On dakika geçmesine rağmen yerinden kalkmamıştı. Varlığını hissediyordum. Nefes sesleri, sandalye gıcırdaması... Oradaydı hala eminim. İnceden korkmaya başladım. Çünkü düşündüm ki annem ya da babam olsa mutlaka bir ses verirdi. Benim yeni geldiğimi biliyorlardı sonuçta. Bizimkiler değildi. Ulan kimdi o zaman?

Bakmaya korkuyordum çünkü kuzenim benzer bir hikaye anlatmıştı. Kuzenimin annesi, bir gün evde yalnızken kapı çalmış. O da korkup açmamış ama kapı ısrarla çalıyormuş. Daha beter korkup odasına gitmiş. Sonra kapıyı çalanın içeri girdiğini duymuş. Odasında yatağın altına girip titreyerek beklemeye başlamış. Camlı kapıdan birinin siletini görmüş. Ne yapacağını bilemeden bir anda bayılmış. Uyandığında etrafına bakınmış ama içeri birinin girdiğine dair herhangi bir iz görmemiş. Kapı da bıraktığı gibi kitliymiş. Doktora gitmiş ve anlatmış durumu. Doktor da demiş ki, 'Eğer sen o kapıyı açsaydın boşluğa bakacaktın ama birini gördüğünü sanacaktın. Ve Onu görür görmez de delirecektin. İyi ki bakmamışsın'

Bir de bu hikaye aklıma gelince iyice korktum. Ama bir yandan da bakıp rahatlamak istiyordum. Bir şey olmadığını görecektim ve rahatlayacakım...

Yemedi tabi.

Mahalleden birinin gelip de öyle oturma gibi bir ihtimali de yoktu. Yani ya doğaüstü bir şey vardı ya da ben deliriyorum.

Kalktım yataktan. Dedemin odasına nasıl gittim inanın hatırlamıyorum. Uyandırdım dedemi. O da korktu bir anda öyle dürterek uyandırınca. Dürtmemin nedeni kulağının iyi duymaması gerçi ama bir de öyle olağan dışı durum olunca daha hırslı dürttüm muhtemelen.

-Ne oldu?
-Dışarıda biri var!
-Kim var?


Soruya gel... 'Kim var' Hem Laz'lığına hem yaşlılığına hem de yeni uyanmışlığına verdim. O anda o sorunun manasızlığını tartışacak durumda değildim.
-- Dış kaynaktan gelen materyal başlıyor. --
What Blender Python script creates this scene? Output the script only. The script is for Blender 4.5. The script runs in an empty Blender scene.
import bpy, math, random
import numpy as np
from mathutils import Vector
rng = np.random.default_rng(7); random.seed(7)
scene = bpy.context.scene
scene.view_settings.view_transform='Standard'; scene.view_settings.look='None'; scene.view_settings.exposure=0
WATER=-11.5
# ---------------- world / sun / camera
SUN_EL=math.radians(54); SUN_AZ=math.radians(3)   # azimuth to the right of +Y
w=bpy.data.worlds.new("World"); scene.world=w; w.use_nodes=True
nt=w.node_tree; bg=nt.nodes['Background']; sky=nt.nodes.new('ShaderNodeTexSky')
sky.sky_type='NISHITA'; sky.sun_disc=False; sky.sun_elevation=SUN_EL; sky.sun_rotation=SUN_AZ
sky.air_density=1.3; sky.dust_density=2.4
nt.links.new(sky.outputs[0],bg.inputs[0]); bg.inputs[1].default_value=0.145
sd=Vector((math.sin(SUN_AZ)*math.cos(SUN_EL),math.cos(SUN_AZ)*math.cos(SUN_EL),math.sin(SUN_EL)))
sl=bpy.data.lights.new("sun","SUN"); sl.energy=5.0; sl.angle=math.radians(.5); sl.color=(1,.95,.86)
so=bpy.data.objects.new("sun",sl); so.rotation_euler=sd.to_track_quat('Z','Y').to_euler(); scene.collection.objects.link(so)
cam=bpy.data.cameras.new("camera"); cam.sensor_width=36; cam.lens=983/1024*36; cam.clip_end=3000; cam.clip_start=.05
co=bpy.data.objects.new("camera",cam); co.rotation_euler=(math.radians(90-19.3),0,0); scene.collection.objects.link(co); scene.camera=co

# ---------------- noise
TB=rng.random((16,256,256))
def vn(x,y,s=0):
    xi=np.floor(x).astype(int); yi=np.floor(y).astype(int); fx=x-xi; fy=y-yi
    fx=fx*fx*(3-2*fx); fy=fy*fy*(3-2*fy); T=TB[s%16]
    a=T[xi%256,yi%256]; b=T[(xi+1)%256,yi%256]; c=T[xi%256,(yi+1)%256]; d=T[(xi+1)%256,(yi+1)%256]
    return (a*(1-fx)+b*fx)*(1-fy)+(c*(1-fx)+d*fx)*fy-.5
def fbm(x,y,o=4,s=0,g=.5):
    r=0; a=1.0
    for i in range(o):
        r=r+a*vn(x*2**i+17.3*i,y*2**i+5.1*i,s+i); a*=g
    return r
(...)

-Bilmiyorum dede. Biri sigara içiyor!
-Kimin sigarasını?

Cevap veremedim tahmin ettiğiniz gibi. Ama bu cevapla korkum geçti biraz. Sonra gitti kapının önüne. Ben de arkasından gittim.

Kapıyı açtığında tahmin ettiğim ve görmek istediğim şeyi gördüm: 3 tane boş sandalye.

Kapıyı çekip salona geçtik. Dedem bir sigara yakıp iskambil kağıtlarını aldı eline. Bana kestirip fal açtı. Normal şartlarda çıkmayan falı, üçer üçer açtığı kağıdı teker teker açarak çıkarttı. O odasına gitti, ben de odama gittim. Yatağa girdiğimde tuğla soğumuştu ama yatağı ısıtmıştı.

Gece olanları düşünürken, balkondan bir ses daha duydum. Yere düşen çakmağın sesini nerede olsa tanırım.  Bu o sesti....

Dedemle çakmağın sahibi hakkında tartışmaya girecek gücüm yoktu. Uyudum.